Tuesday 8 July 2014

Casino: like Mother, like Son

I came across an old photo recently from the days when my mother was a young girl working in the dining cars for the New South Wales Railways. She had stopped over for a crew change at a place called Casino in the far north of the state. Forty eight years later I found myself passing through Casino after returning from a vacation with my family. I had to, just had to stop at Casino Railway Station, and step into the photo myself.


It was 1966, and my mother, a young girl by the name of Barbara Hutt, had been working as a railway girl on-board the Brisbane Limited. Casino was the crew change point where the dining crew would end their shift and camp the night in the barracks before working a train back to Sydney the following day. I of course was not on the scene yet, my parents had yet to meet when my mother was working a train back from Melbourne where my father had traveled for an athletics meet. Being a key stop on the Sydney-Brisbane North Coast Line, Casino still sees its fair share of trains pass through town today. However, a closer inspection of the photo above reveals that a lot of Casino's railway landscape has in fact changed. My mother appears to be standing with a wide, curved expanse of platform that is separated by two tracks. When I visited Casino Railway Station in July 2014, there were four tracks along the front of the railway station.

Casino Railway Station 2014. Today there is no platform 2. It was filled in sometime in the 1990's.

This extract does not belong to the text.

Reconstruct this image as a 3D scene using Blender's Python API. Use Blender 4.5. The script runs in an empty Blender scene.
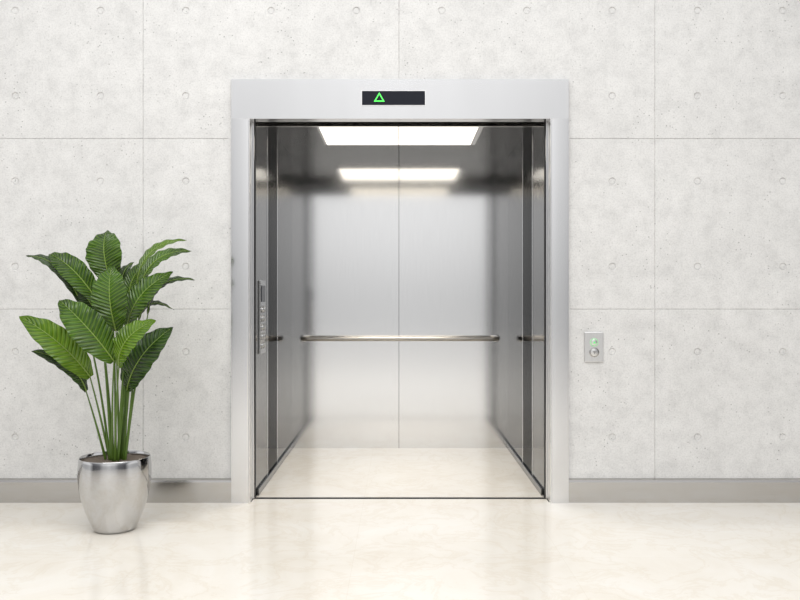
import bpy, bmesh, math, random
from mathutils import Vector, Matrix
random.seed(7)
S = bpy.context.scene
C = S.collection
PI = math.pi
F = 827.0; D = 4.55; EYE = 1.111; K = 0.0055
def X(px): return (px-400)*K
def Z(py): return EYE+(300-py)*K

# ------------------------------------------------------------------ helpers
OFF = {}
def finish(name, bm, mat, parent=None, smooth=False, bevel=0.0, angle=35):
    off = OFF.get(parent.name, Vector((0,0,0))) if parent else Vector((0,0,0))
    bmesh.ops.remove_doubles(bm, verts=bm.verts, dist=1e-6)
    bmesh.ops.recalc_face_normals(bm, faces=bm.faces)
    bmesh.ops.translate(bm, verts=bm.verts, vec=-off)
    me = bpy.data.meshes.new(name); bm.to_mesh(me); bm.free()
    mats = mat if isinstance(mat, (list, tuple)) else [mat]
    for m in mats: me.materials.append(m)
    o = bpy.data.objects.new(name, me); C.objects.link(o)
    if smooth:
        for p in me.polygons: p.use_smooth = True
        if angle:
            try: me.set_sharp_from_angle(angle=math.radians(angle))
            except Exception: pass
    if bevel:
        b = o.modifiers.new('bevel', 'BEVEL'); b.width = bevel; b.segments = 2; b.limit_method = 'ANGLE'
    if parent: o.parent = parent
    OFF[o.name] = off
    return o
def thing(name, label, cat, loc, group=None):
    o = bpy.data.objects.new(name, None); C.objects.link(o)
    o.location = loc; o.empty_display_size = 0.1
    OFF[o.name] = Vector(loc); tag(o, label, cat, group); return o
def tag(o, label, cat, group=None):
    o['label'] = label; o['category'] = cat
    if group: o['group'] = group
def struct(o): o['kind'] = 'structure'; return o
def box(bm, x0, x1, y0, y1, z0, z1, mi=0):
    v = [bm.verts.new(p) for p in ((x0,y0,z0),(x1,y0,z0),(x1,y1,z0),(x0,y1,z0),(x0,y0,z1),(x1,y0,z1),(x1,y1,z1),(x0,y1,z1))]
    for f in ((0,3,2,1),(4,5,6,7),(0,1,5,4),(1,2,6,5),(2,3,7,6),(3,0,4,7)):
        bm.faces.new([v[i] for i in f]).material_index = mi
def bx(*a):
    bm = bmesh.new(); box(bm, *a); return bm
def tube(bm, pts, radii, n=12, caps=True):
    pts = [Vector(p) for p in pts]
    if not hasattr(radii, '__len__'): radii = [radii]*len(pts)
    rings = []; up = None
    for i, p in enumerate(pts):
        t = (pts[min(i+1,len(pts)-1)]-pts[max(i-1,0)]).normalized()
        if up is None:
            up = Vector((0,0,1)) if abs(t.z) < .9 else Vector((1,0,0))
        a = (up - t*up.dot(t)).normalized(); b = t.cross(a); up = a
        rings.append([bm.verts.new(p+(a*math.cos(2*PI*k/n)+b*math.sin(2*PI*k/n))*radii[i]) for k in range(n)])
    for r0, r1 in zip(rings, rings[1:]):
        for k in range(n):
            bm.faces.new((r0[k], r0[(k+1)%n], r1[(k+1)%n], r1[k]))
    if caps:
        bm.faces.new(rings[0][::-1]); bm.faces.new(rings[-1])
def lathe(bm, prof, cx, cy, n=64, axis='z', caps=True):
    rings = []
    for r, h in prof:
        ring = []
        for k in range(n):
            a = 2*PI*k/n; c, s = math.cos(a)*r, math.sin(a)*r
            if axis == 'z': p = (cx+c, cy+s, h)
            elif axis == 'y': p = (cx+c, h, cy+s)      # cy is z here
            else: p = (h, cx+c, cy+s)                  # cx is y, cy is z
            ring.append(bm.verts.new(p))
        rings.append(ring)
    for r0, r1 in zip(rings, rings[1:]):
        for k in range(n):
            bm.faces.new((r0[k], r0[(k+1)%n], r1[(k+1)%n], r1[k]))
    bm.faces.new(rings[0]); bm.faces.new(rings[-1])
def bez(p0, p1, p2, n):
    p0, p1, p2 = Vector(p0), Vector(p1), Vector(p2)
    return [p0*(1-t)**2+p1*2*t*(1-t)+p2*t*t for t in [i/n for i in range(n+1)]]

# ------------------------------------------------------------------ materials
def mat(name):
    m = bpy.data.materials.new(name); m.use_nodes = True
    nt = m.node_tree; return m, nt, nt.nodes['Principled BSDF']
def N(nt, typ, **kw):
    n = nt.nodes.new(typ)
    for k, v in kw.items():
        if k in n.inputs: n.inputs[k].default_value = v
        else: setattr(n, k, v)
    return n
def ramp(nt, fac, stops):
    r = nt.nodes.new('ShaderNodeValToRGB')
    while len(r.color_ramp.elements) < len(stops): r.color_ramp.elements.new(.5)
    for e, (p, c) in zip(r.color_ramp.elements, stops):
        e.position = p; e.color = (*c, 1) if len(c) == 3 else c
    nt.links.new(fac, r.inputs[0]); return r.outputs[0]
def coords(nt, scale=(1,1,1)):
    tc = nt.nodes.new('ShaderNodeNewGeometry'); mp = nt.nodes.new('ShaderNodeMapping')
    mp.inputs['Scale'].default_value = scale
    nt.links.new(tc.outputs['Position'], mp.inputs['Vector']); return mp.outputs[0]
def steel(name, col, rough, brush=(60,60,1.2), var=.06, edge=1.0):
    m, nt, b = mat(name)
    b.inputs['Metallic'].default_value = 1.0
    b.inputs['Specular Tint'].default_value = (edge, edge, edge, 1)
    v = coords(nt, brush)
    n = N(nt, 'ShaderNodeTexNoise', Scale=4.0, Detail=3.0); nt.links.new(v, n.inputs['Vector'])
    nt.links.new(ramp(nt, n.outputs['Fac'], [(.3, tuple(c*(1-var) for c in col)), (.7, col)]), b.inputs['Base Color'])
    r = N(nt, 'ShaderNodeMapRange'); k = min(.12, var*2); r.inputs['To Min'].default_value = rough*(1-k); r.inputs['To Max'].default_value = rough*(1+k)
    nt.links.new(n.outputs['Fac'], r.inputs['Value']); nt.links.new(r.outputs[0], b.inputs['Roughness'])
    return m
def plain(name, col, rough=.5, metal=0.0, spec=.5):
    m, nt, b = mat(name)
    n = N(nt, 'ShaderNodeTexNoise', Scale=40.0, Detail=2.0); nt.links.new(coords(nt), n.inputs['Vector'])
    nt.links.new(ramp(nt, n.outputs['Fac'], [(.3, tuple(c*.94 for c in col)), (.7, col)]), b.inputs['Base Color'])
    b.inputs['Roughness'].default_value = rough; b.inputs['Metallic'].default_value = metal
    b.inputs['Specular IOR Level'].default_value = spec; return m
def glow(name, col, strength):
    m, nt, b = mat(name)
    b.inputs['Base Color'].default_value = (*col, 1)
    b.inputs['Emission Color'].default_value = (*col, 1); b.inputs['Emission Strength'].default_value = strength; return m

def concrete_mat():
    m, nt, b = mat('concrete'); L = nt.links.new
    v = coords(nt)
    big = N(nt, 'ShaderNodeTexNoise', Scale=1.6, Detail=6.0, Roughness=.65); L(v, big.inputs['Vector'])
    med = N(nt, 'ShaderNodeTexNoise', Scale=9.0, Detail=10.0, Roughness=.78); L(v, med.inputs['Vector'])
    fine = N(nt, 'ShaderNodeTexNoise', Scale=110.0, Detail=4.0, Roughness=.7); L(v, fine.inputs['Vector'])
    c1 = ramp(nt, big.outputs['Fac'], [(.3, (.73,.728,.721)), (.7, (.795,.793,.785))])
    c2 = ramp(nt, med.outputs['Fac'], [(.34, (.85,.85,.85)), (.5, (.98,.98,.98)), (.64, (1.05,1.05,1.05))])
    c3 = ramp(nt, fine.outputs['Fac'], [(.35, (.865,.865,.865)), (.5, (.985,.985,.985)), (.68, (1.03,1.03,1.03))])
    m1 = N(nt, 'ShaderNodeMix', data_type='RGBA', blend_type='MULTIPLY'); m1.inputs[0].default_value = 1
    L(c1, m1.inputs[6]); L(c2, m1.inputs[7])
    m2 = N(nt, 'ShaderNodeMix', data_type='RGBA', blend_type='MULTIPLY'); m2.inputs[0].default_value = 1
    L(m1.outputs[2], m2.inputs[6]); L(c3, m2.inputs[7])
    vo = N(nt, 'ShaderNodeTexVoronoi', Scale=34.0); L(v, vo.inputs['Vector'])
    pore = ramp(nt, vo.outputs['Distance'], [(.08, (.55,.55,.545)), (.15, (1,1,1))])
    m3 = N(nt, 'ShaderNodeMix', data_type='RGBA', blend_type='MULTIPLY')
    pm = N(nt, 'ShaderNodeTexNoise', Scale=4.0, Detail=2.0); L(v, pm.inputs['Vector'])
    pf = ramp(nt, pm.outputs['Fac'], [(.42, (0,0,0)), (.58, (1,1,1))]); L(pf, m3.inputs[0])
    L(m2.outputs[2], m3.inputs[6]); L(pore, m3.inputs[7])
    L(m3.outputs[2], b.inputs['Base Color'])
    b.inputs['Roughness'].default_value = .7; b.inputs['Specular IOR Level'].default_value = .25
    bp = N(nt, 'ShaderNodeBump', Strength=.18, Distance=.008); L(med.outputs['Fac'], bp.inputs['Height']); L(bp.outputs[0], b.inputs['Normal'])
    return m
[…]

This led me to do some sleuthing. Armed with my camera, I walked to the far south end of the railway station, that's the Sydney end of the platform, and discovered a clue as to why it was so hard to stand in the same position where my mother's photo had been taken back in 1966. Casino was once in fact an island style platform with tracks on both sides when it opened in 1930. Today only platform 1 faces the rails. The station had been remodeled sometime in the 1990's as part of the Countrylink Station upgrade program, with the land filled in to accommodate a more convenient passenger set down area, car park and road coach interchange. The site of the old barracks where my mother was standing in the photo is now a child day care centre on the corner of Colches and Canterbury Streets. The upside I guess is that the railway station has a rather impressive facade facing the entrance to the station. Given that it was once platform 2, I suppose it is hardly surprising.

Standing where my mother would have waited at Casino Railway Station to work the return train to Sydney in 1966. Only this is 48 years later, in July 2014.

The same four tracks still run parallel along platform 1. Today the Brisbane Limited is long gone, as too is the now closed Murwillumbah branch line. In its place is the long running Brisbane XPT that heads north across the border, and the Casino XPT that truncates here to connect with the road coaches that serve the Northern Rivers. With both XPT services that stop at Casino having a buffet car for on-train food service, there was nothing more for me to do than stand in the warm afternoon sunlight and imagine this is where my mother would have stood if she was waiting to work a train back to Sydney. As they say, like mother, like son. The trains still run in our veins.